> [SHORT EXERCISE] Identify the lines that include the word "Blender", then copy all of them.

— BEGIN INFORMATION GIVEN —

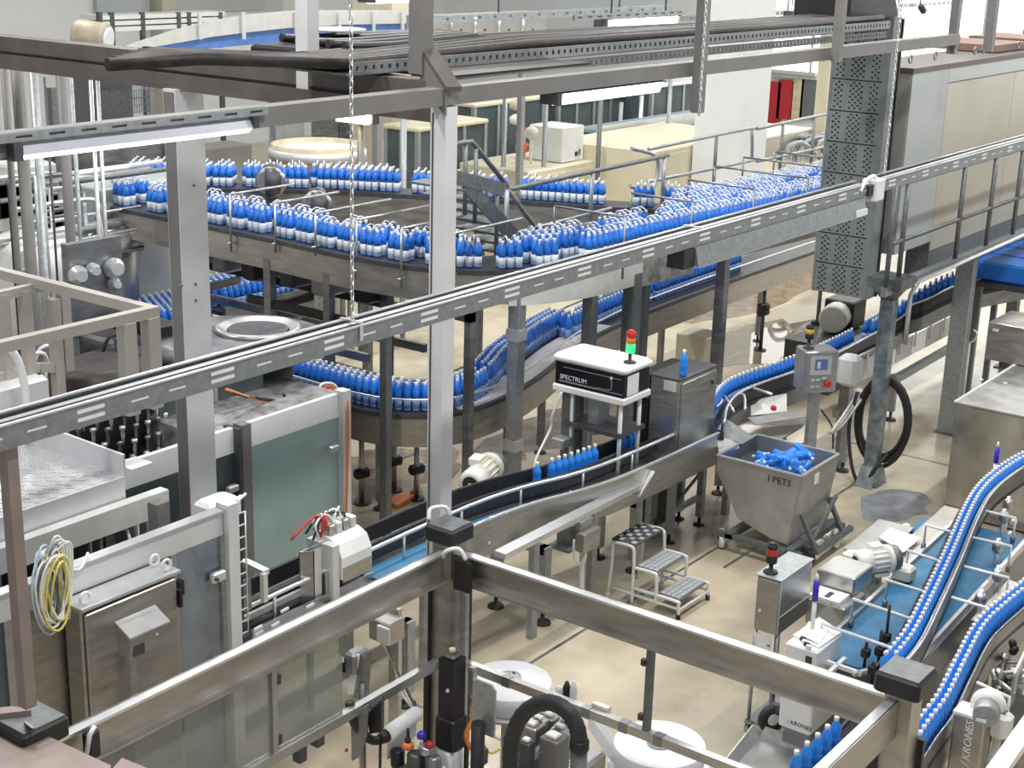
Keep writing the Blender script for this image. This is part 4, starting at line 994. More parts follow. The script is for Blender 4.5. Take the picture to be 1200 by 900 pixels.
# pipes hanging and standing in front of the glazed machines
random.seed(5)
for i, (u, v0, v1, d, m) in enumerate([(508, 110, 215, 15, 'galvanised'), (592, 115, 190, 16, 'galvanised'), (640, 112, 165, 15.5, 'galvanised'), (705, 95, 178, 15, 'galv_dark'), (728, 120, 160, 17, 'galvanised'), (752, 112, 160, 17, 'stainless_bright'), (786, 92, 150, 16, 'galvanised'), (822, 130, 250, 14, 'galvanised'), (935, 70, 170, 22, 'stainless_bright'), (473, 135, 250, 14, 'galvanised')]):
    p = PY(u, v0, d); z1 = min(p.z, 4.6)
    solo(G().tube([(p.x, p.y, 0), (p.x, p.y, z1)], .045, 8), 'standing_pipe', m, 'upright steel pipe in front of the far machines, number %s from the left' % ['one', 'two', 'three', 'four', 'five', 'six', 'seven', 'eight', 'nine', 'ten'][[473, 508, 592, 640, 705, 728, 752, 786, 822, 935].index(u)], 'pipe', 'upright pipes before the far machines')
# --- far end wall with doors
XW = 37.95
def on_wall(name, u0, u1, v0, v1, m, label, cat, d=.12):
    a, b = PX(u0, v0, XW), PX(u1, v1, XW)
    return structure(G().box(XW - d, XW, b.y, a.y, max(0, b.z), a.z), name, m, label, cat)
on_wall('door_1', 903, 914, 95, 146, 'red_door', 'narrow red door leaf in the far end wall', 'door')
on_wall('door_2', 915, 929, 93, 140, 'red_door', 'wide red door leaf in the far end wall', 'door')
on_wall('door_3', 880, 892, 95, 150, 'brown_door', 'brown door leaf left of the red doors', 'door')
on_wall('door_4', 932, 941, 90, 140, 'beige_warm', 'beige door leaf right of the red doors', 'door')
on_wall('door_5', 943, 957, 86, 140, 'galv_dark', 'grey door leaf beside the cream pillar', 'door')
on_wall('trim_20', 878, 960, 78, 93, 'panel_grey', 'grey lintel band above the far doors', 'lintel', .2)
on_wall('trim_21', 878, 960, 82, 86, 'stainless_bright', 'bright strip along the lintel above the far doors', 'lintel', .25)
hall_column(961, 975, 100, 0, 30, 'cream_paint', 'cream pillar left of the perforated tower', .6)
t, x0, y0 = cabinet('wall_cabinet', 968, 118, 1.5, .8, .5, 'white_plastic', 'small white cabinet at the foot of the cream pillar', 'cabinet')
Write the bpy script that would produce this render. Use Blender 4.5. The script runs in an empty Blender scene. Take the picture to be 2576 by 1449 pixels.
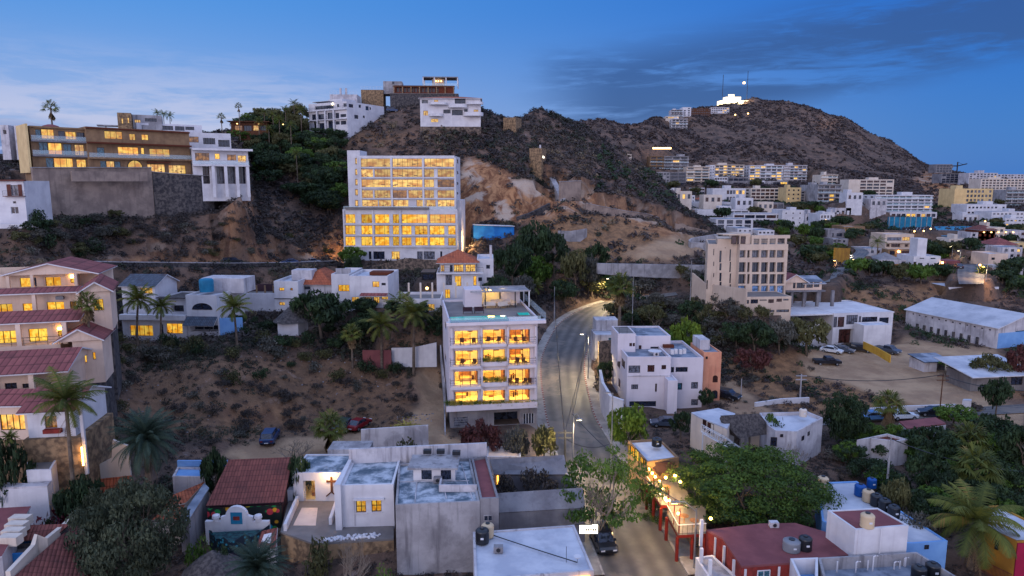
import bpy, bmesh, math, random
import numpy as np
from math import sin, cos, tan, pi, radians, atan2, sqrt
from mathutils import Vector, Matrix
S = bpy.context.scene
C = S.collection
# ---------------------------------------------------------------- camera, world, light
F = 1718.0; TH = radians(8.6); CZ = 36.0
cd = bpy.data.cameras.new('camera'); cam = bpy.data.objects.new('camera', cd); C.objects.link(cam)
cam.location = (0,0, CZ); cam.rotation_euler = (pi/2 - TH, 0,0)
cd.sensor_width = 36; cd.lens = 36*F/2576; cd.clip_start = 1; cd.clip_end = 20000
S.camera = cam
S.view_settings.view_transform = 'Standard'; S.view_settings.look = 'None'
S.view_settings.exposure = .1; S.view_settings.gamma = 1
S.cycles.use_denoising = True; S.cycles.max_bounces = 5; S.cycles.diffuse_bounces = 3
S.cycles.glossy_bounces = 2; S.cycles.transparent_max_bounces = 12; S.cycles.sample_clamp_indirect = 3
def lin(c):
 return tuple(((v/255)/12.92 if v/255 <= .04045 else ((v/255+.055)/1.055)**2.4) for v in c)
def rgba(c): return tuple(c) + (1,)
class N:
 """small node tree writer"""
 def __init__(s, nt): s.nt = nt; nt.nodes.clear()
 def n(s, t, **k):
  nd = s.nt.nodes.new(t)
  for a, v in k.items():
   if a.startswith('i_'):
    key = a[2:]; key = int(key) if key.isdigit() else key.replace('_',' ')
    s.set(nd, key, v)
   else: setattr(nd, a, v)
  return nd
 def set(s, nd, key, v):
  if isinstance(v, bpy.types.NodeSocket): s.nt.links.new(v, nd.inputs[key])
  else: nd.inputs[key].default_value = v
 def math(s, op, a, b=0.0, clamp=False):
  nd = s.nt.nodes.new('ShaderNodeMath'); nd.operation = op; nd.use_clamp = clamp
  s.set(nd, 0, a); s.set(nd, 1, b); return nd.outputs[0]
 def mix(s, f, a, b, bt='MIX'):
  nd = s.nt.nodes.new('ShaderNodeMix'); nd.data_type = 'RGBA'; nd.blend_type = bt
  s.set(nd, 0, f); s.set(nd, 6, a); s.set(nd, 7, b); return nd.outputs[2]
 def ramp(s, f, st, interp='LINEAR'):
  nd = s.nt.nodes.new('ShaderNodeValToRGB'); r = nd.color_ramp; r.interpolation = interp
  while len(r.elements) < len(st): r.elements.new(.5)
  for e, (p, c) in zip(r.elements, st): e.position = p; e.color = rgba(c) if len(c) == 3 else c
  s.set(nd, 0, f); return nd.outputs[0]
 def maprange(s, v, a, b, c=0.0, d=1.0, smooth=True):
  nd = s.nt.nodes.new('ShaderNodeMapRange')
  if smooth: nd.interpolation_type = 'SMOOTHSTEP'
  for i, q in enumerate((v, a, b, c, d)): s.set(nd, i, q)
  return nd.outputs[0]
 def noise(s, vec, scale, detail=3.0, rough=.55, dist=0.0, out=0):
  nd = s.nt.nodes.new('ShaderNodeTexNoise'); s.set(nd, 'Vector', vec) if vec else None
  s.set(nd, 'Scale', scale); s.set(nd, 'Detail', detail); s.set(nd, 'Roughness', rough); s.set(nd, 'Distortion', dist)
  return nd.outputs[out]
W = bpy.data.worlds.new('World'); S.world = W; W.use_nodes = True
g = N(W.node_tree)
SUN_EL, SUN_AZ = radians(3.0), radians(205)       # afterglow low behind the camera, a little to its left
dirv = g.n('ShaderNodeTexCoord').outputs['Generated']
sp = g.n('ShaderNodeSeparateXYZ', i_0=dirv); dx, dy, dz = sp.outputs
sky = g.n('ShaderNodeTexSky', sky_type='NISHITA', sun_disc=False, sun_elevation=SUN_EL, sun_rotation=SUN_AZ,
  altitude=0, air_density=1.0, dust_density=1.0, ozone_density=4.0)
# clear twilight: deep blue ahead, brighter and paler towards the afterglow
az = g.math('DIVIDE', dx, g.math('MAXIMUM', dy, .2))
side = g.maprange(az, -.62,.75)
low = g.mix(side, rgba(lin((160,178,218))), rgba(lin((56,116,192))))
hig = g.mix(side, rgba(lin((76,140,214))), rgba(lin((24,90,184))))
el = g.maprange(dz, .0,.26)
front = g.mix(el, low, hig)
haz = g.maprange(dz, -.02,.10,1.0,0.0)
front = g.mix(g.math('MULTIPLY', haz, g.maprange(side, 0.0,1.0,.5,.0)), front, rgba(lin((178,184,220))))
# clouds: planar projection of the direction
zz = g.math('MAXIMUM', g.math('ADD', dz, .06),.02)
cx = g.math('DIVIDE', dx, zz); cy = g.math('DIVIDE', dy, zz)
cv = g.n('ShaderNodeCombineXYZ', i_0=cx, i_1=cy, i_2=0.0).outputs[0]
azel = g.n('ShaderNodeCombineXYZ', i_0=az, i_1=g.math('MULTIPLY', dz, 3.2), i_2=0.0).outputs[0]
mp = g.n('ShaderNodeMapping', i_0=azel); mp.inputs['Rotation'].default_value = (0,0, radians(-14)); mp.inputs['Scale'].default_value = (1.0,2.6,1)
n1 = g.noise(mp.outputs[0],3.4,8,.6,.5)
n2 = g.noise(mp.outputs[0],11.0,8,.65,.8)
# dark bank to the right: a band rising to the right
band = g.math('SUBTRACT', g.math('MULTIPLY', dz, 1.0), g.math('ADD', g.math('MULTIPLY', az, .13),.108))
bm_ = g.math('MULTIPLY', g.maprange(band, -.075,-.03), g.maprange(band, .02,.085,1.0,0.0))
bm_ = g.math('MULTIPLY', bm_, g.maprange(az, -.02,.16))
band2 = g.math('MULTIPLY', g.math('MULTIPLY', g.maprange(dz, .10,.14), g.maprange(dz, .16,.20,1.0,0.0)), g.math('MULTIPLY', g.maprange(az, .0,.1), g.maprange(az, .22,.35,1.0,0.0)))
bm_ = g.math('MAXIMUM', bm_, g.math('MULTIPLY', band2,.8))
dark = g.math('MULTIPLY', bm_, g.maprange(g.math('ADD', g.math('MULTIPLY', n1,.65), g.math('MULTIPLY', n2,.35)),.36,.54))
front = g.mix(g.math('MULTIPLY', dark, .85), front, rgba(lin((44,70,130))))
# pale wisps to the left
lm = g.math('MULTIPLY', g.maprange(az, -.05,-.4), g.maprange(dz, .19,.06))
pale = g.math('MULTIPLY', lm, g.maprange(g.math('ADD', g.math('MULTIPLY', n1,.6), g.math('MULTIPLY', n2,.4)),.40,.58))
front = g.mix(g.math('MULTIPLY', pale, .8), front, rgba(lin((192,194,222))))
ldk = g.math('MULTIPLY', g.math('MULTIPLY', g.maprange(az, -.58,-.70), g.maprange(dz, .085,.055)), g.maprange(n2,.38,.52))
front = g.mix(g.math('MULTIPLY', ldk, .8), front, rgba(lin((78,112,178))))
back = g.mix(g.maprange(dz, .0,.9), rgba((.94,.96,1.34)), rgba((.52,.74,1.34)))
bf = g.math('MAXIMUM', g.maprange(dy, .45,-.35), g.maprange(dz, .30,.75))
col = g.mix(bf, front, back)
lp = g.mix(.04, col, sky.outputs[0])
bg = g.n('ShaderNodeBackground', i_Color=lp, i_Strength=1.0)
g.n('ShaderNodeOutputWorld', i_Surface=bg.outputs[0])
sd = bpy.data.lights.new('sun','SUN'); sd.energy = .7; sd.angle = radians(22); sd.color = (1,.88,.88)
sun = bpy.data.objects.new('sun', sd); C.objects.link(sun)
sun.rotation_euler = (radians(90-16),0, radians(-25))
# ---------------------------------------------------------------- picture-to-place helpers (display pixels of a 2576 px wide picture)
def ray(x, y):
 a = (x-1288)/F; b = (y-724.5)/F
 return (a, cos(TH)-b*sin(TH),-sin(TH)-b*cos(TH))
def P(x, y, Y):
 r = ray(x, y); s = Y/r[1]; return Vector((r[0]*s, Y, CZ+r[2]*s))
def PZ(x, y, z):
 r = ray(x, y); s = (z-CZ)/r[2]; return Vector((r[0]*s, r[1]*s, z))
def proj(X, Y, Z):
 d = Y*cos(TH)-(Z-CZ)*sin(TH); u = Y*sin(TH)+(Z-CZ)*cos(TH)
 return 1288+F*X/d, 724.5-F*u/d
K = 2576/2730
def zt(ox, oy, sc): return lambda x, y: ((ox+x/sc)*K, (oy+y/sc)*K)
D0 = lambda x, y: (x, y)
ZA = zt(0,200,2.8986); ZB = zt(600,150,2.4143); ZC = zt(1250,200,2.6347); ZD = zt(1980,200,2.6347)
ZE = zt(0,650,2.8986); ZF = zt(600,650,2.6343); ZG = zt(1150,650,2.6338); ZH = zt(1600,550,2.415); ZI = zt(2130,550,2.415)
ZJ = zt(0,1050,2.9815); ZK = zt(550,1050,2.9815); ZL = zt(1150,1050,2.9814); ZM = zt(1650,1050,2.9817); ZN = zt(2130,1050,2.9817)
ZO = zt(1700,380,4.8308); ZP = zt(2180,380,4.6745); ZQ = zt(0,280,5.175)
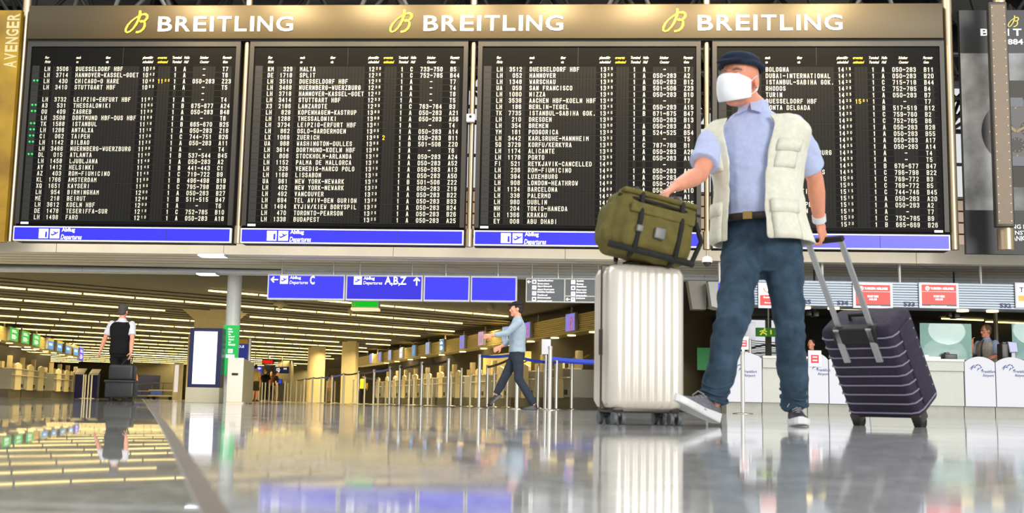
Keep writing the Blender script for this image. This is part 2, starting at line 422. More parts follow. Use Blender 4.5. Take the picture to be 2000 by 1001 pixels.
# flap letters: strokes on a 4 x 6 grid
def _g(s_): return [[tuple(float(v) for v in p.split(',')) for p in l.split()] for l in s_.split('|')]
SEG = {k: _g(v) for k, v in {
'A': '0,0 1.7,6 2.3,6 4,0|.7,1.8 3.3,1.8', 'B': '0,0 0,6 3,6 3.9,5.3 3.9,3.9 3,3.2 0,3.2|3,3.2 4,2.4 4,.8 3,0 0,0', 'C': '4,4.6 4,5 3,6 1,6 0,5 0,1 1,0 3,0 4,1 4,1.4',
'D': '0,0 0,6 2.8,6 4,4.9 4,1.1 2.8,0 0,0', 'E': '4,0 0,0 0,6 4,6|0,3.1 3.2,3.1', 'F': '0,0 0,6 4,6|0,3.1 3.2,3.1', 'G': '4,4.7 4,5 3,6 1,6 0,5 0,1 1,0 3,0 4,1 4,2.8 2.3,2.8',
'H': '0,0 0,6|4,0 4,6|0,3.1 4,3.1', 'I': '2,0 2,6', 'J': '4,6 4,1 3,0 1,0 0,1 0,1.8', 'K': '0,0 0,6|4,6 0,2.4|1.4,3.5 4,0', 'L': '0,6 0,0 4,0', 'M': '0,0 0,6 2,2.6 4,6 4,0', 'N': '0,0 0,6 4,0 4,6',
'O': '1,0 0,1 0,5 1,6 3,6 4,5 4,1 3,0 1,0', 'P': '0,0 0,6 3,6 4,5.1 4,3.6 3,2.7 0,2.7', 'Q': '1,0 0,1 0,5 1,6 3,6 4,5 4,1 3,0 1,0|2.6,1.4 4,0', 'R': '0,0 0,6 3,6 4,5.1 4,3.7 3,2.9 0,2.9|2.4,2.9 4,0',
'S': '4,4.8 4,5 3,6 1,6 0,5 0,4 1,3.2 3,2.8 4,2 4,1 3,0 1,0 0,1 0,1.2', 'T': '0,6 4,6|2,6 2,0', 'U': '0,6 0,1 1,0 3,0 4,1 4,6', 'V': '0,6 2,0 4,6', 'W': '0,6 .8,0 2,3.8 3.2,0 4,6', 'X': '0,0 4,6|0,6 4,0', 'Y': '0,6 2,2.8 4,6|2,2.8 2,0', 'Z': '0,6 4,6 0,0 4,0',
'0': '1,0 0,1 0,5 1,6 3,6 4,5 4,1 3,0 1,0', '1': '.9,4.7 2.2,6 2.2,0', '2': '0,4.8 0,5 1,6 3,6 4,5 4,3.9 0,0 4,0', '3': '0,5 1,6 3,6 4,5.2 4,3.9 3,3.2 1.6,3.2|3,3.2 4,2.4 4,.9 3,0 1,0 0,1', '4': '3,0 3,6 0,1.8 4,1.8', '5': '4,6 .3,6 .1,3.3 3,3.6 4,2.7 4,1 3,0 1,0 0,1',
'6': '4,5 3,6 1,6 0,5 0,1 1,0 3,0 4,1 4,2.6 3,3.5 0,3.2', '7': '0,6 4,6 1.4,0', '8': '1,3.2 0,4 0,5.2 1,6 3,6 4,5.2 4,4 3,3.2 1,3.2 0,2.4 0,.8 1,0 3,0 4,.8 4,2.4 3,3.2', '9': '0,1 1,0 3,0 4,1 4,5 3,6 1,6 0,5 0,3.4 1,2.5 4,2.8', '/': '0,0 4,6'}.items()}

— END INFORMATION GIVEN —

> [ANSWER IN FULL]
Keep writing the Blender script for this image. This is part 4, starting at line 994. More parts follow. The script is for Blender 4.5. Take the picture to be 1200 by 900 pixels.
Write the bpy script that would produce this render. Use Blender 4.5. The script runs in an empty Blender scene. Take the picture to be 2576 by 1449 pixels.
Keep writing the Blender script for this image. This is part 2, starting at line 422. More parts follow. Use Blender 4.5. Take the picture to be 2000 by 1001 pixels.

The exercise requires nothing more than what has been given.